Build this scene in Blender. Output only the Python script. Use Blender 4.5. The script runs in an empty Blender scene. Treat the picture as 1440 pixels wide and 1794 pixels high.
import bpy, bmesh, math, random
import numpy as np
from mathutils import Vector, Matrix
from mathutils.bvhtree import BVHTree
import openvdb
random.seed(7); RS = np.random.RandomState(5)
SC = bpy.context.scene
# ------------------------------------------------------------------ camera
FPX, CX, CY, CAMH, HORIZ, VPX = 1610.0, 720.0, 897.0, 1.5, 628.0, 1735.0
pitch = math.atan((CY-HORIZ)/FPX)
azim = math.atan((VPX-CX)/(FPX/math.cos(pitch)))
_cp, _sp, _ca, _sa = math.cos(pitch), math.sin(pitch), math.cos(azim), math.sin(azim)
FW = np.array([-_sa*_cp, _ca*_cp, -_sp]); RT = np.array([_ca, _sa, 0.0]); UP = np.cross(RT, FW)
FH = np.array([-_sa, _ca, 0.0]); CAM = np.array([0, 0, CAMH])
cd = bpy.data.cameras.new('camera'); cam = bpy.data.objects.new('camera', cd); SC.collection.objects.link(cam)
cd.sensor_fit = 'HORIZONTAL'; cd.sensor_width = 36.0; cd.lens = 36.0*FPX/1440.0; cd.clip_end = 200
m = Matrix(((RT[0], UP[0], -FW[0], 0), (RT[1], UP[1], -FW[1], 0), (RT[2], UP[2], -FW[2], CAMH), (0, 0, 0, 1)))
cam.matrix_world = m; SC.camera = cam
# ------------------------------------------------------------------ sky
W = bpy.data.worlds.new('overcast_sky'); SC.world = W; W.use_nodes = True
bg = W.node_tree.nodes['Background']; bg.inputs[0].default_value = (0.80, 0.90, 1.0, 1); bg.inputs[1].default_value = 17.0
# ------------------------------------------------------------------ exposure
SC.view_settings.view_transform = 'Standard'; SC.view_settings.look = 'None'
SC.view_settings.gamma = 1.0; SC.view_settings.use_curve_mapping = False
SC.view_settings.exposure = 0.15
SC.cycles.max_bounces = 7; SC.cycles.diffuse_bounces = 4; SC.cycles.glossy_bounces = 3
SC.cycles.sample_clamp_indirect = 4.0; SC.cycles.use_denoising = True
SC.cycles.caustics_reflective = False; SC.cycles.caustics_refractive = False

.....

Quote each line above in full, word for word.

_Reply:_
Build this scene in Blender. Output only the Python script. Use Blender 4.5. The script runs in an empty Blender scene. Treat the picture as 1440 pixels wide and 1794 pixels high.
import bpy, bmesh, math, random
import numpy as np
from mathutils import Vector, Matrix
from mathutils.bvhtree import BVHTree
import openvdb
random.seed(7); RS = np.random.RandomState(5)
SC = bpy.context.scene
# ------------------------------------------------------------------ camera
FPX, CX, CY, CAMH, HORIZ, VPX = 1610.0, 720.0, 897.0, 1.5, 628.0, 1735.0
pitch = math.atan((CY-HORIZ)/FPX)
azim = math.atan((VPX-CX)/(FPX/math.cos(pitch)))
_cp, _sp, _ca, _sa = math.cos(pitch), math.sin(pitch), math.cos(azim), math.sin(azim)
FW = np.array([-_sa*_cp, _ca*_cp, -_sp]); RT = np.array([_ca, _sa, 0.0]); UP = np.cross(RT, FW)
FH = np.array([-_sa, _ca, 0.0]); CAM = np.array([0, 0, CAMH])
cd = bpy.data.cameras.new('camera'); cam = bpy.data.objects.new('camera', cd); SC.collection.objects.link(cam)
cd.sensor_fit = 'HORIZONTAL'; cd.sensor_width = 36.0; cd.lens = 36.0*FPX/1440.0; cd.clip_end = 200
m = Matrix(((RT[0], UP[0], -FW[0], 0), (RT[1], UP[1], -FW[1], 0), (RT[2], UP[2], -FW[2], CAMH), (0, 0, 0, 1)))
cam.matrix_world = m; SC.camera = cam
# ------------------------------------------------------------------ sky
W = bpy.data.worlds.new('overcast_sky'); SC.world = W; W.use_nodes = True
bg = W.node_tree.nodes['Background']; bg.inputs[0].default_value = (0.80, 0.90, 1.0, 1); bg.inputs[1].default_value = 17.0
# ------------------------------------------------------------------ exposure
SC.view_settings.view_transform = 'Standard'; SC.view_settings.look = 'None'
SC.view_settings.gamma = 1.0; SC.view_settings.use_curve_mapping = False
SC.view_settings.exposure = 0.15
SC.cycles.max_bounces = 7; SC.cycles.diffuse_bounces = 4; SC.cycles.glossy_bounces = 3
SC.cycles.sample_clamp_indirect = 4.0; SC.cycles.use_denoising = True
SC.cycles.caustics_reflective = False; SC.cycles.caustics_refractive = False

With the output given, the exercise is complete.